Around 66,349 are pending in the Supreme Court as of December 2013. In this scenario, it is no surprise that arbitration is increasingly emerging as the most effective and favoured method of settling high-stake commercial disputes. As companies are wary of litigation in India because of the endemic delays and expensive court battles, well-drafted arbitration clauses are now becoming integral part of contracts between corporates.

This alternate dispute resolution (ADR) mechanism is not only less expensive but also results in a prompt settlement of disputes compared to courts and further chances of litigation are minimised as it is through mutual consent. But even with this growing faith in arbitration throughout the world, India is yet to emerge as a destination for resolving foreign disputes. The current dispute resolution system in India is time-consuming, antique and cumbersome. As a result, even most of the Indian companies are increasingly preferring foreign venues for resolving of differences. Even the Supreme Court has backed dispute resolution on foreign shores. Last week, it allowed a dispute over the Board of Control for Cricket in India?s media rights between World Sport Group (Mauritius) and MSM Satellite (Singapore) to be decided by the Singapore-based International Chamber of Commerce (ICC).

The dispute between the Tata Industries and the AV Birla Group over Idea Cellular was also referred to the apex court-appointed arbitral tribunal in 2008. Even Mukesh Ambani-led Reliance Industries is seeking appointment of an umpire arbitrator from a foreign country to preside over an arbitral tribunal set up to resolve differences with the petroleum ministry over cost recovery for developing the KG-D6 gas field off the coast of Andhra Pradesh.

The most popular arbitral institutions are based outside India. The Singapore International Arbitration Centre and Industrial Arbitration Court, Singapore topped the list, closely followed by the International Chamber of Commerce and London Court of International Arbitration.

The disadvantages of an arbitration in India are: lack of a pool of trained arbitrators; tendency to conduct arbitrations like court proceedings; courts? ongoing struggle with relinquishing control and giving primacy to the arbitral process and the absence of strong domestic arbitration institutions. The tendency of courts to supervise the process and even overturn the arbitral awards goes against the spirit of the new Arbitration and Conciliation Act, 1996, based on the modern UNCITRAL Model Law, which provides for maximum judicial support of arbitration and minimal intervention.
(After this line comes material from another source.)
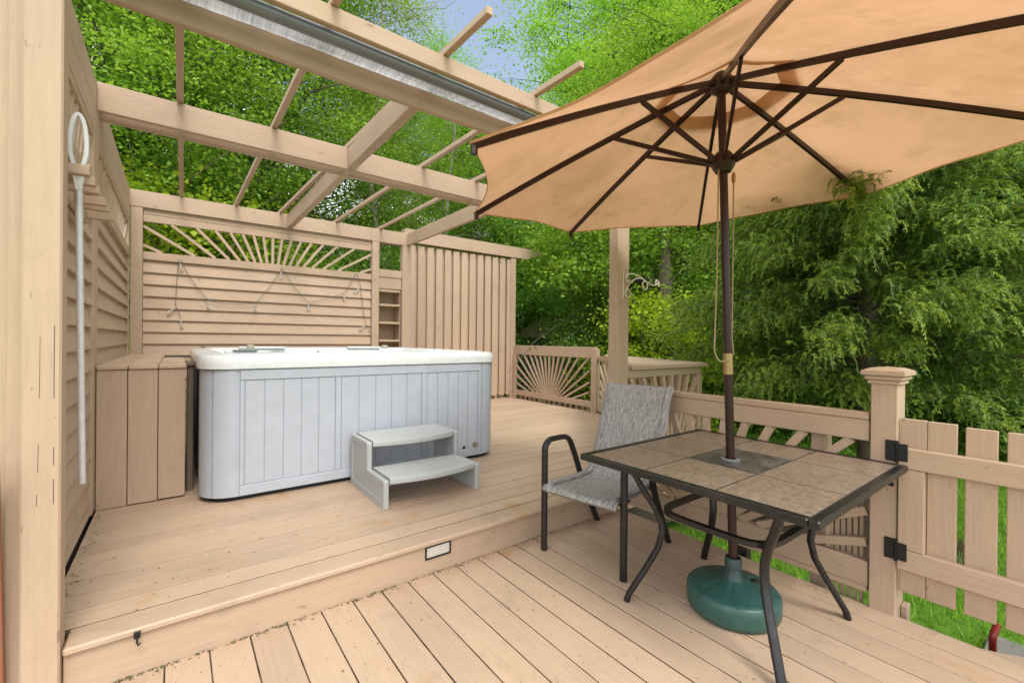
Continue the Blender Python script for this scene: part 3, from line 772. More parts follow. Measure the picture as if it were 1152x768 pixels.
m = M(); m.box(X0 + .02, X1 - .02, Y0t + .02, Y1t - .02, ZTOP - .021, ZTOP - .0145, .001) if False else None
for yy in (ty[1], ty[2]): m.box(X0 + bw, X1 - bw, yy - .014, yy + .014, ZTOP - .030, ZTOP - .0147, .002)
for xx in (tx[1], tx[2]): m.box(xx - .014, xx + .014, Y0t + bw, Y1t - bw, ZTOP - .0305, ZTOP - .0148, .002)
m.build('tile_support', METAL, tb)
flat = [(.0195*math.cos(a), .0145*math.sin(a)) for a in np.linspace(0, 2*math.pi, 13)[:-1]]
C0 = V(2.140, 1.035, 0)
for sx in (-1, 1):
    for sy in (-1, 1):
        hs = [(.345, .690), (.335, .64), (.295, .54), (.262, .47), (.240, .40), (.236, .35), (.250, .27), (.288, .17), (.322, .09), (.345, .035), (.352, .002)]
        P = [C0 + V(sx*h*1.02, sy*h, z) for h, z in hs]
        m = M(); m.sweep(P, flat, up=(sx, sy, 0)); lg = m.build('leg', METAL, tb, 50)
m = M(); rp = []
for k in range(48):
    a = 2*math.pi*k/48; c, s_ = math.cos(a), math.sin(a); q = (abs(c)**5 + abs(s_)**5)**.2
    rp.append(C0 + V(.262*c/q, .252*s_/q, .455))
m.sweep(rp, [(.015, .011), (-.015, .011), (-.015, -.011), (.015, -.011)], up=(0, 0, 1), closed=True); m.build('ring_brace', METAL, tb, 40)
rp2 = [C0 + V(.335*math.cos(2*math.pi*k/40)/((abs(math.cos(2*math.pi*k/40))**4+abs(math.sin(2*math.pi*k/40))**4)**.25), .325*math.sin(2*math.pi*k/40)/((abs(math.cos(2*math.pi*k/40))**4+abs(math.sin(2*math.pi*k/40))**4)**.25), .678) for k in range(40)]
m = M(); m.sweep(rp2, [(.012, .012), (-.012, .012), (-.012, -.012), (.012, -.012)], closed=True); m.build('top_brace', METAL, tb, 40)
m = M(); wr = [(HC[0] + .045*math.cos(a), HC[1] + .045*math.sin(a), .52 + .004*a) for a in np.linspace(0, 6.0, 24)]; m.tube(wr, .003, 6)
tag(m.build('wire_hook', BLACKM, None, off=(2.11, 1.05, .52)), 'loop of thin black wire round the umbrella pole under the table', 'wire')

# ================================================================== chair
ch = thing('patio_chair', 'dark metal patio chair with grey woven sling seat, pulled up to the tile table', 'chair', (2.167, 1.834, 0), R(191.5))
oval = [(.021*math.cos(a), .017*math.sin(a)) for a in np.linspace(0, 2*math.pi, 13)[:-1]]
def rounded(pts, r=.06, n=6):
    P = [V(*p) for p in pts]; out = [P[0]]
    for i in range(1, len(P)-1):
        a = nrm(P[i-1]-P[i]); b = nrm(P[i+1]-P[i]); rr = min(r, .45*np.linalg.norm(P[i-1]-P[i]), .45*np.linalg.norm(P[i+1]-P[i]))
        for t in np.linspace(0, 1, n): out.append((1-t)**2*(P[i]+a*rr) + 2*t*(1-t)*P[i] + t*t*(P[i]+b*rr))
    return out + [P[-1]]
for s_ in (-1, 1):
    y = .265*s_
    P = rounded([(.315, y, .0), (.315, y, .635), (.27, y, .668), (.06, y*1.0, .66), (-.02, y, .52), (-.09, y*.98, .36), (-.31, y*.98, .0)], .07)
    m = M(); m.sweep(P, oval, up=(1, 0, 0)); m.build('side_frame', METAL, ch, 50)
    P = rounded([(.36, y*.80, .388), (.33, y*.80, .418), (.10, y*.80, .402), (-.15, y*.80, .40), (-.22, y*.80, .50), (-.385, y*.80, .93), (-.43, y*.80, .975)], .06)
    m = M(); m.sweep(P, [(a*.8, b) for a, b in oval], up=(0, 0, 1)); m.build('sling_rail', SLING, ch, 50)
    m = M(); m.box(.300, .325, min(y*.80, y), max(y*.80, y), .398, .414, .002); m.box(-.10, -.07, min(y*.80, y), max(y*.80, y), .385, .40, .002); m.build('rail_bracket', METAL, ch)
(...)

Absence of credible and efficient Indian arbitral institutions is also a major drawback. Lack of ability on part of retired judges to work in sync with the best practices of international commercial arbitration is a big issue.

With economic liberalisation in full swing, there is a need to provide with fast track arbitration. To plug this gap, the courts need to take a less interventionist approach towards arbitrations.

While drafting, arbitration agreements must clearly reflect the intention of the parties. Well-drafted arbitration clauses are not only advisable, but necessary. Law firms need to strengthen themselves in this area by engaging domain experts. Also world-class arbitration centres or institutions, which will have readily available, impartial and reliable expert panel of arbitrators at competitive rates, will enhance the credibility of robust arbitration mechanism and attract faith of global companies as well.

Less preference should be given to appointing lawyers mastering court-craft techniques as more meaningful negotiators and mediators are needed.

To make India a compelling choice for the conduct of international arbitration, let there be only one court to scrutinise the arbitrators award, otherwise parties would avoid giving finality to the arbitral awards. In this regard, the present arbitration law may be suitably amended so as to have clear provisions to mitigate all the drawbacks in the implementation of the ADR mechanism in India. Of course, the role of bar in successful implementation of the real alternative to court proceedings in commercial matters cannot be denied.